■ Records to use ■
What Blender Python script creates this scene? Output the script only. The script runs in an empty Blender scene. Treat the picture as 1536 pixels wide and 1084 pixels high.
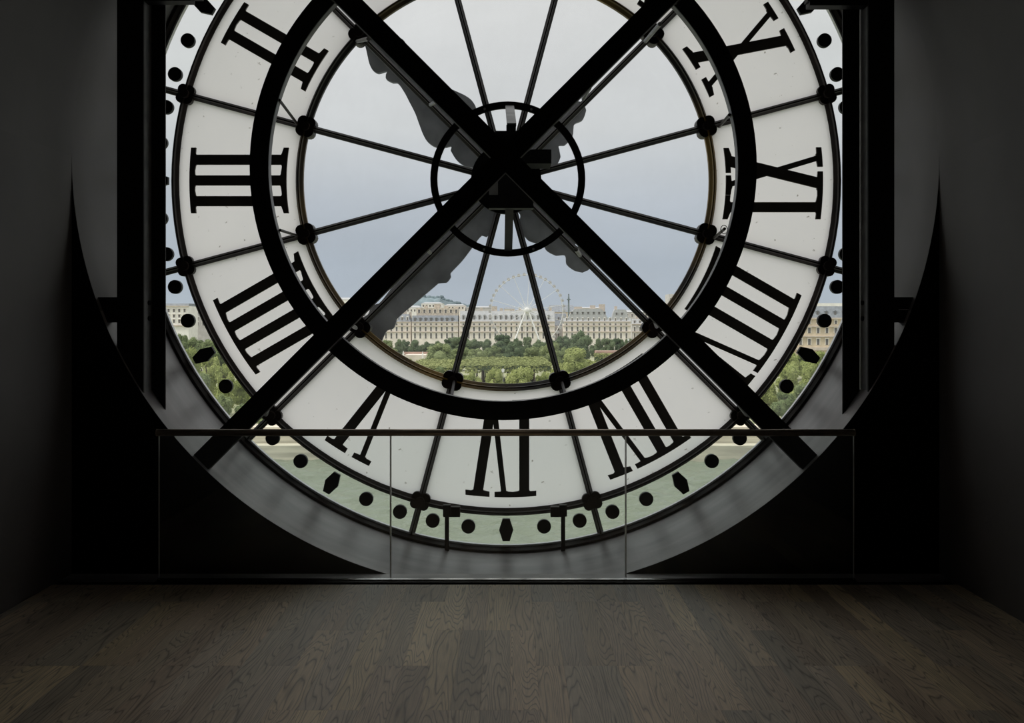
import bpy, math, random
from mathutils import Vector, Matrix

random.seed(7)
scene = bpy.context.scene
COL = scene.collection
pi, sin, cos, sqrt, rad = math.pi, math.sin, math.cos, math.sqrt, math.radians

# ------------------------------------------------------------------ camera, world, sun, exposure
FPX = 1500.0              # focal length in pixels of the 1536-wide frame
EYE = 1.715               # eye height above the wooden floor
VX, VY = 765.0, 485.0     # vanishing point (level camera, shifted lens)
cam_d = bpy.data.cameras.new('camera')
cam = bpy.data.objects.new('camera', cam_d)
COL.objects.link(cam)
cam.location = (0, 0, EYE)
cam.rotation_euler = (pi / 2, 0, 0)
cam_d.sensor_width = 36.0
cam_d.lens = FPX * 36.0 / 1536.0
cam_d.shift_x = (768 - VX) / 1536.0
cam_d.shift_y = -(542 - VY) / 1536.0
cam_d.clip_start = 0.05
cam_d.clip_end = 8000
scene.camera = cam

scene.view_settings.view_transform = 'Standard'
scene.view_settings.look = 'None'
scene.view_settings.gamma = 1.0
scene.view_settings.use_curve_mapping = False
scene.view_settings.exposure = 0.0
scene.cycles.use_denoising = True
scene.cycles.max_bounces = 10
scene.cycles.diffuse_bounces = 5
scene.cycles.glossy_bounces = 4
scene.cycles.transparent_max_bounces = 24
scene.cycles.sample_clamp_indirect = 4.0

world = bpy.data.worlds.new('overcast_sky')
scene.world = world
world.use_nodes = True
wn, wl = world.node_tree.nodes, world.node_tree.links
wn.clear()
w_out = wn.new('ShaderNodeOutputWorld')
w_bg = wn.new('ShaderNodeBackground')
w_tc = wn.new('ShaderNodeTexCoord')
w_sep = wn.new('ShaderNodeSeparateXYZ')
w_ramp = wn.new('ShaderNodeValToRGB')
w_noise = wn.new('ShaderNodeTexNoise')
w_mapr = wn.new('ShaderNodeMapRange')
w_mul = wn.new('ShaderNodeVectorMath')
w_mul.operation = 'SCALE'
w_mp = wn.new('ShaderNodeMapping')
w_mp.inputs['Scale'].default_value = (1.0, 1.0, 3.2)
wl.new(w_tc.outputs['Generated'], w_sep.inputs[0])
wl.new(w_tc.outputs['Generated'], w_mp.inputs[0])
wl.new(w_mp.outputs[0], w_noise.inputs['Vector'])
w_noise.inputs['Scale'].default_value = 3.2
w_noise.inputs['Detail'].default_value = 5.0
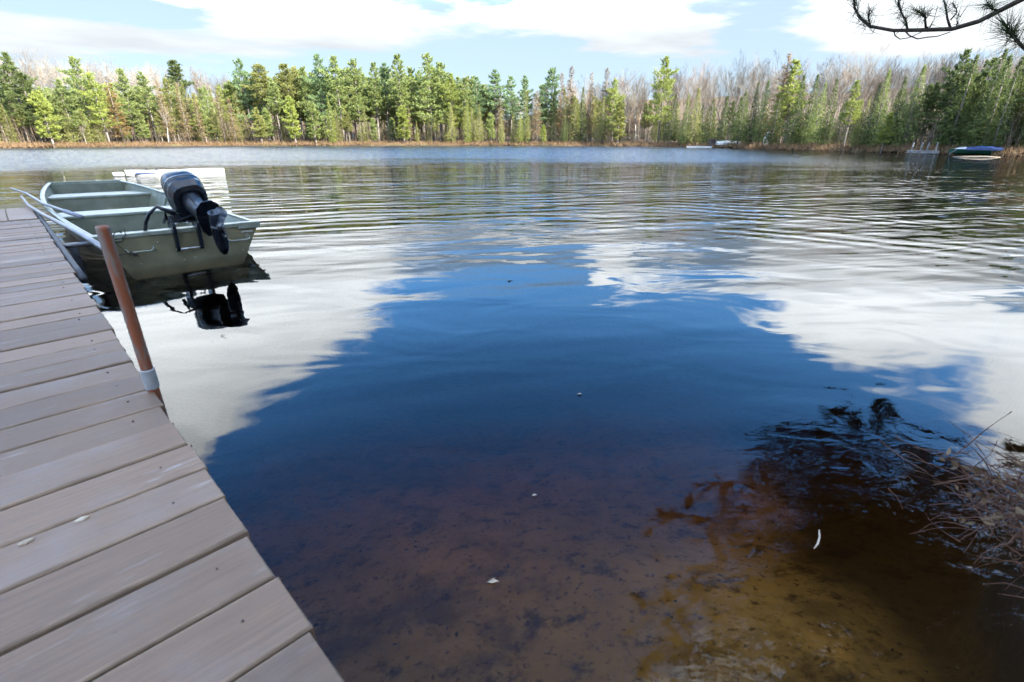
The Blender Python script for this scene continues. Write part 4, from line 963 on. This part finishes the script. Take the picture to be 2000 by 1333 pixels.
# ------------------------------------------------------------------ red pines on the near bank at right; the nearest reaches over the water
def needles(b, p, d, L, n, rg_, spread=.75, wd=.0022):
    for _ in range(n):
        q = (d * rg_.uniform(.25, 1.1) + Vector((rg_.gauss(0, spread), rg_.gauss(0, spread), rg_.gauss(0, spread)))).normalized(); l_ = L * rg_.uniform(.7, 1.1); s2 = q.orthogonal().normalized(); s2.rotate(Matrix.Rotation(rg_.uniform(0, 3.14), 3, q)); o0 = p + d * rg_.uniform(-.06, .03)
        b.poly([o0 - s2 * wd, o0 + s2 * wd, o0 + q * l_])
def near_pine(label, x, y, h, rad, base, seed, dens, low=None):
    rg_ = random.Random(seed); z0 = gz(x, y) - .1; root = link('red_pine_tree', None); root.location = (x, y, z0); tag(root, label, 'tree', 'pines of the near bank')
    tk = MB(); tk.tube([(rg_.gauss(0, .03) * i, rg_.gauss(0, .03) * i, h * i / 9) for i in range(10)], [.19 * (1 - i / 10) + .025 for i in range(10)], 12); tk.obj('trunk', M['bark_near'], root, smooth=True)
    br = MB(); nd = MB(); z = h * base
    while z < h:
        f_ = (z - h * base) / (h * (1 - base)); nb = rg_.choice((3, 4, 4)); a0 = rg_.uniform(0, 6.28)
        for k in range(nb):
            a = a0 + k * 6.283 / nb + rg_.gauss(0, .3); l_ = rad * (1 - f_ * .75) * rg_.uniform(.6, 1.1) * (.7 + .3 * min(1, f_ * 4)); d = Vector((math.cos(a), math.sin(a), .12 + .55 * f_)).normalized(); p0 = Vector((0, 0, z)); mid = p0 + d * l_ * .55 + Vector((0, 0, -.05 * l_)); tip = p0 + d * l_ + Vector((0, 0, .12 * l_))
            br.tube([p0, mid, tip], [.05 * (1 - f_) + .015, .022, .008], 5, cap=False)
            for j in range(int(dens * l_)):
                g = rg_.uniform(.35, 1); q = (p0.lerp(mid, g / .55) if g < .55 else mid.lerp(tip, (g - .55) / .45)); sd_ = (d.cross(Vector((0, 0, 1))) * rg_.choice((-1, 1)) * rg_.uniform(.3, 1) + d * .6 + Vector((0, 0, rg_.uniform(0, .5)))).normalized(); l2 = rg_.uniform(.15, .75) * (1.15 - .6 * g); e_ = q + sd_ * l2
                br.tube([q, q.lerp(e_, .5) + Vector((0, 0, -.03)), e_], [.008, .006, .004], 3, cap=False)
                needles(nd, e_, sd_, .15, 28, rg_, .6, .0075); needles(nd, q.lerp(e_, .6), sd_, .14, 16, rg_, .7, .0075)
        z += rg_.uniform(.38, .7)
    br.obj('branch', M['twig_near'], root, fixn=False); nd.obj('crown', M['needle_near'], root, fixn=False)
    return root, z0
near1, z1 = near_pine('red pine at the right edge whose needled bough hangs into the top corner', 4.4, 3.0, 12.5, 4.6, .24, 71, 21)
near_pine('second red pine along the near right bank, just outside the frame', 8.6, 5.6, 12.5, 3.8, .27, 72, 8)
near_pine('red pine nearest the viewer on the right bank, shading the dock', 2.9, .3, 11.5, 3.9, .27, 73, 20)
# the wood behind the viewer that keeps the landing in shade
rgw = random.Random(77)
WOOD = [(-4.5, 0, 'leftmost'), (-2.6, 1.4, 'second'), (-.8, -.4, 'third'), (.8, 1.2, 'fourth'), (2.4, 0, 'fifth'), (4.0, 1.3, 'sixth'), (5.7, -.2, 'seventh'), (7.4, 1.2, 'eighth'), (9.2, 0, 'last')]
for tq, kq, nm in WOOD:
    xq, yq = 9.6 + .53 * tq + .848 * kq, -5.0 + .848 * tq - .53 * kq
    o_ = tree_at(xq, yq, gz(xq, yq) - .1, rgw.uniform(14.5, 16.5), 'white_pine', 'green', rgw); o_.scale = (1.5, 1.5, o_.scale[2])
    tag(o_, f'{nm} white pine in the row behind the viewer that shades the dock', 'tree', 'wood behind the viewer')
# the bough in the corner
RB = 4.7
def C(x, y, r_=RB): return atr(1600 + x / 5, y / 5, r_) - near1.location
bo = MB(); nd = MB(); rg_ = random.Random(9)
trunkp = Vector((0, 0, 2.9)); main = [trunkp, trunkp.lerp(C(2350, -190), .5) + Vector((0, 0, .12)), C(2350, -190), C(1960, 5), C(1560, 210), C(1300, 285), C(1000, 296), C(720, 300), C(500, 260), C(400, 180), C(345, 80), C(335, -60), C(350, -200)]
bo.tube(main, [.05, .034, .024, .0155, .014, .013, .012, .0105, .0095, .0085, .0075, .006, .005], 8)
def twig(pts, tufts, r0=.0075, n=42, L=.135):
    ps = [C(*p) for p in pts]; bo.tube(ps, [r0 * (1 - .5 * i / len(ps)) for i in range(len(ps))], 5)
    for (tx, ty, tr_) in tufts:
        c_ = C(tx, ty, tr_); d = (ps[-1] - ps[-2]).normalized(); needles(nd, c_, d, L, n, rg_, .55, .0016)
r2 = RB
twig([(860, 290), (850, 220), (800, 120), (775, 20), (770, -60, r2 + .05)], [(775, 20, r2), (790, 110, r2), (840, 200, r2), (770, -60, r2 + .05)])
twig([(1040, 275), (1030, 150, r2 - .04), (1000, 130, r2 - .06), (960, 110, r2 - .1)], [(960, 110, r2 - .1), (1000, 160, r2 - .06), (1035, 135, r2)])
twig([(1280, 275), (1250, 180), (1240, 100), (1215, -10, r2 + .1)], [(1240, 90, r2), (1215, -10, r2 + .1)], n=30)
twig([(1280, 200), (1340, 130), (1340, 90), (1300, 30)], [(1340, 100, r2)], .005, 20)
twig([(490, 250), (485, 170), (492, 100, r2 - .05)], [(490, 110, r2 - .05), (480, 180, r2)], .005, 26)
twig([(840, 305), (880, 350), (960, 382), (1050, 366), (1150, 358), (1280, 315)], [], .005)
twig([(730, 300), (740, 350), (790, 385), (880, 370), (1000, 315)], [], .0042)
twig([(1040, 270), (1080, 265), (1115, 205)], [(1115, 205, r2)], .005, 10)
twig([(1330, 280), (1350, 230), (1345, 200)], [(1345, 200, r2)], .005, 16)
for (tx, ty) in ((345, 60), (350, 0), (375, 130), (430, 215), (500, 255), (345, -90), (350, -200)):
    needles(nd, C(tx, ty), (C(345, 0) - C(400, 180)).normalized(), .135, 34, rg_, .6, .0016)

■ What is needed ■
Copy nothing but the lines from the top of the data down to the line containing "scene.cycles.sample_clamp_indirect = 4.0", and leave the pictures out.

■ Solution below ■
What Blender Python script creates this scene? Output the script only. The script runs in an empty Blender scene. Treat the picture as 1536 pixels wide and 1084 pixels high.
import bpy, math, random
from mathutils import Vector, Matrix

random.seed(7)
scene = bpy.context.scene
COL = scene.collection
pi, sin, cos, sqrt, rad = math.pi, math.sin, math.cos, math.sqrt, math.radians

# ------------------------------------------------------------------ camera, world, sun, exposure
FPX = 1500.0              # focal length in pixels of the 1536-wide frame
EYE = 1.715               # eye height above the wooden floor
VX, VY = 765.0, 485.0     # vanishing point (level camera, shifted lens)
cam_d = bpy.data.cameras.new('camera')
cam = bpy.data.objects.new('camera', cam_d)
COL.objects.link(cam)
cam.location = (0, 0, EYE)
cam.rotation_euler = (pi / 2, 0, 0)
cam_d.sensor_width = 36.0
cam_d.lens = FPX * 36.0 / 1536.0
cam_d.shift_x = (768 - VX) / 1536.0
cam_d.shift_y = -(542 - VY) / 1536.0
cam_d.clip_start = 0.05
cam_d.clip_end = 8000
scene.camera = cam

scene.view_settings.view_transform = 'Standard'
scene.view_settings.look = 'None'
scene.view_settings.gamma = 1.0
scene.view_settings.use_curve_mapping = False
scene.view_settings.exposure = 0.0
scene.cycles.use_denoising = True
scene.cycles.max_bounces = 10
scene.cycles.diffuse_bounces = 5
scene.cycles.glossy_bounces = 4
scene.cycles.transparent_max_bounces = 24
scene.cycles.sample_clamp_indirect = 4.0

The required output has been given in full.